Enormous as are these evils, it would be well if they stopped here; but the moral corruption of our penal colonies overflows, and is blown by the winds, like the miasma of the plague, to other shores, and threatens with destruction one of the fairest scenes of human regeneration and human happiness to which we can turn on this huge globe of cruelty for hope and consolation. Where is the mind that has not dwelt in its young enthusiasm on the summer beauty of the Islands of the Pacific?
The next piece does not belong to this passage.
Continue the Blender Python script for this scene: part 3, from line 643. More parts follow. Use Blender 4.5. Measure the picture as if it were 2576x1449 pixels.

That has not, from the day that Captain Cook first fell in with them, wandered in imagination with our voyagers and missionaries through their fairy scenes—been wafted in some magic bark over those blue and bright seas—been hailed to the sunny shore by hundreds of simple and rejoicing people—been led into the hut overhung with glorious tropical flowers, or seated beneath the palm, and feasted on the pine and the bread-fruit? These are the things which make part of the poetry of our memory and our youth. There is not a man of the slightest claims to the higher and better qualities of our nature to whom the existence of these oceanic regions of beauty has not been a subject of delightful thought, and a source of genial inspiration. Here in fancy—

The white man landed!—need the rest be told?

The New World stretched its dusk hand to the old;

Each was to each a marvel, and the tie

Of wonder warmed to better sympathy.

Kind was the welcome of the sun-born sires,

And kinder still their daughters’ gentler fires.